En nuestros años jóvenes, Europa era hija de fenicios, conocidos comerciantes, a quien el machista Zeus raptó, transformado en toro para la ocasión. La Europa mitológica con sangre fenicia había decorado las paredes de Pompeya, y ella y el toro ardoroso habían sido el motivo central de no se sabe cuántos lienzos renacentistas, que cuelgan en varios museos del Viejo Continente. Era una leyenda divertida, porque de Zeus se decía que era hijo del Tiempo y la Tierra, que fue promiscuo y prolífico, y que amó a muchas diosas y tomaba la forma de cisne o de astado para fornicar con las mujeres. No era de extrañar, pues, que la leyenda del rapto de Europa cautivara a tantos artistas del color y del pincel.

La otra Europa empezamos a conocerla poco después. Era la Europa de los comerciantes y las tarifas aduaneras, la Europa gótica que buscaba la unión económica, la Europa humanista que miraba el pasado con pesar y soñaba con la unión política, la Europa de los miniestados y mininaciones y miniregiones históricas casi siempre enfrentadas en un minicontinente con mucha disputa fronteriza y muchos intentos hegemónicos de unos estados sobre otros. En el pasaporte de esa Europa se imprimieron demasiadas guerras de religión, demasiado antisemitismo, demasiada barbarie totalitaria y reciente. Esta Europa, en cuya puerta pegan hoy aldabonazos emigrantes con cara de necesidad, había sido durante siglos cantera de la emigración mundial.

A esta Europa real no la raptó toro alguno. Aunque, finalizado el desastre de la Segunda Guerra Mundial, fue seducida poco a poco por tratados y pactos en torno al carbón y el acero, a una política común agraria, a la reducción de aranceles, a la eliminación de aduanas y fronteras, que suelen ser por lo general líneas imaginarias y con poco sentido. Cuando se vuelve la vista atrás, cae uno en la cuenta de la urgente necesidad del homenaje que necesitan los padres seductores de Europa; padres que, como Robert Schuman, pensaron incluso en una federación europea para preservar la paz en este apéndice del planeta, tras tanto desastre durante la primera mitad del siglo XX.

Gracias a ellos, el ciudadano medio se ha familiarizado y considera suyos el eurofestival y el eurotunel, la eurodivisa y el euroconector, la eurocámara y la eurocopa y, sobre todo, el eurocheque. Realidades que nada tienen que ver con la mitología clásica. Claro que tampoco faltan los euroescépticos.

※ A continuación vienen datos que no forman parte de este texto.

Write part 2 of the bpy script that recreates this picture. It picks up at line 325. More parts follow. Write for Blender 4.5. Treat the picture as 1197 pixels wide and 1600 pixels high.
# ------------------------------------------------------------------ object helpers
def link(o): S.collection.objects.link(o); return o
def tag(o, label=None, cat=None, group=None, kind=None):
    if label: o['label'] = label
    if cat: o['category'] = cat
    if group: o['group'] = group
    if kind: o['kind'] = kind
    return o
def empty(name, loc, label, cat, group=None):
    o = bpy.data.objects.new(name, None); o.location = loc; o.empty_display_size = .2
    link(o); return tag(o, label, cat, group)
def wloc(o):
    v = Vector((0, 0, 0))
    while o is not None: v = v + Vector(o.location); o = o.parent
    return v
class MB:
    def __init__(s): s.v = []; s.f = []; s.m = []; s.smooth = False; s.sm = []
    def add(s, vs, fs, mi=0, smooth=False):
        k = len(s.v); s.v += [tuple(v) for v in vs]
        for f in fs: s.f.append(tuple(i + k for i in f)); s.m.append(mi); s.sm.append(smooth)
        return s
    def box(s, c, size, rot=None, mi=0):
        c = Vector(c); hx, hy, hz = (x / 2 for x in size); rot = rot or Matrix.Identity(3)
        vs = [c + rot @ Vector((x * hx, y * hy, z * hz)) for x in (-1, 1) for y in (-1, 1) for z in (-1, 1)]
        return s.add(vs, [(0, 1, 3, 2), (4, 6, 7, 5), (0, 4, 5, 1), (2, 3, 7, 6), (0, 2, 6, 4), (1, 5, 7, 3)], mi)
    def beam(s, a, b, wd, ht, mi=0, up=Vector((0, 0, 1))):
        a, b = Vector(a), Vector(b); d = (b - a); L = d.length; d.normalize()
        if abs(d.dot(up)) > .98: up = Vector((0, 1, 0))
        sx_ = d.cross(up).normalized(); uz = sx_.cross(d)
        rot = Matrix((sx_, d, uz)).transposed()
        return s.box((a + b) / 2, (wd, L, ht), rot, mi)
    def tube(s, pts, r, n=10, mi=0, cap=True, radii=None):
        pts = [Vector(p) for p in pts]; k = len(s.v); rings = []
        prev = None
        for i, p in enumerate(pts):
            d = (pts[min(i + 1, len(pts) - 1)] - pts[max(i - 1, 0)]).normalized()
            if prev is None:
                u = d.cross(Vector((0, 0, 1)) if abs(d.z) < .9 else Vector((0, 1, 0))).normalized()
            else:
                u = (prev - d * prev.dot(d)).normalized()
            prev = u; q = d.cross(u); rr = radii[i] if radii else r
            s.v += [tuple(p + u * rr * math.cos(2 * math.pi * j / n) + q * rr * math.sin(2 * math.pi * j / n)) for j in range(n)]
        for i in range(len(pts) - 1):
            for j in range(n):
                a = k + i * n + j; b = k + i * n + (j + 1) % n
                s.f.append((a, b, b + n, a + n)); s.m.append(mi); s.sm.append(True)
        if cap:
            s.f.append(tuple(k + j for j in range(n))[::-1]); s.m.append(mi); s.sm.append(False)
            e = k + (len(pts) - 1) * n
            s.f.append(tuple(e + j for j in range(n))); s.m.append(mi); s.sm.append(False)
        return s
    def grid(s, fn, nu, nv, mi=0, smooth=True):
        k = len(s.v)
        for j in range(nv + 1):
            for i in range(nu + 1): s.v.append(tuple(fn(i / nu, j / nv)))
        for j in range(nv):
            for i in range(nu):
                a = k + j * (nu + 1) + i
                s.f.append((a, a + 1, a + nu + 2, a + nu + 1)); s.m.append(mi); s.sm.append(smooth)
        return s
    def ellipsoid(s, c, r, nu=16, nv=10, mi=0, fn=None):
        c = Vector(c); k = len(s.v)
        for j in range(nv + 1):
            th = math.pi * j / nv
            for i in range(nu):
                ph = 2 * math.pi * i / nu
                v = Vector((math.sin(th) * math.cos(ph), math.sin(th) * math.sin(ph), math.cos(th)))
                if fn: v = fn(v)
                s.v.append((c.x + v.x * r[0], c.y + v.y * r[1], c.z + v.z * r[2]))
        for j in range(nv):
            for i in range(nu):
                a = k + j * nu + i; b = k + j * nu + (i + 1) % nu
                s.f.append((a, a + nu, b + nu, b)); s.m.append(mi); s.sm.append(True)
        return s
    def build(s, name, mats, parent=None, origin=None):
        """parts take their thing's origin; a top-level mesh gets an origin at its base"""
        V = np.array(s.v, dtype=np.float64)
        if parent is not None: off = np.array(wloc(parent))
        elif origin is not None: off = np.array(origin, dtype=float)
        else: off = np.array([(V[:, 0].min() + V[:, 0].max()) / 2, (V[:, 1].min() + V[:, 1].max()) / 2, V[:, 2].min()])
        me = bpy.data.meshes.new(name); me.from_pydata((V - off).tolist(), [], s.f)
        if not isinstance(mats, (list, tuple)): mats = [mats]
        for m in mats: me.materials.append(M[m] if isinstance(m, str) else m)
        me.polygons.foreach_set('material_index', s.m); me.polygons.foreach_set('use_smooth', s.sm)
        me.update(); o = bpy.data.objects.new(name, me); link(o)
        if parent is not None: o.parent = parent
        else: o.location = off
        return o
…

Es posible que la moneda única que mañana correrá de mano en mano por las euroventanillas suponga una afrenta al estrecho honor patrio de unos pocos, pero la patria grande está delante, con todas las dificultades que se quiera.

Cuando ya suenan las euromonedas en nuestros bolsillos, esas dificultades son lo de menos. Todavía uno recuerda el tono despectivo y antieuropeista que, allá por sesenta, envolvía la tamizada información franquista en torno a los problemas que tenían los países del Mercado Común antes de alcanzar un acuerdo sobre política agraria. Cuando se lograba el acuerdo, la información era escasa. Y nosotros nos sentíamos ciudadanos de segunda y veíamos en los Pirineos algo más que una cadena montañosa. Pero ahora, y es motivo de regocijo, el vil metal de la moneda europea ya pesa en nuestras faltriqueras. Esta es la Europa de Schuman. La otra, la mitológica, es lindo recuerdo que un día relataron los profesores de griego.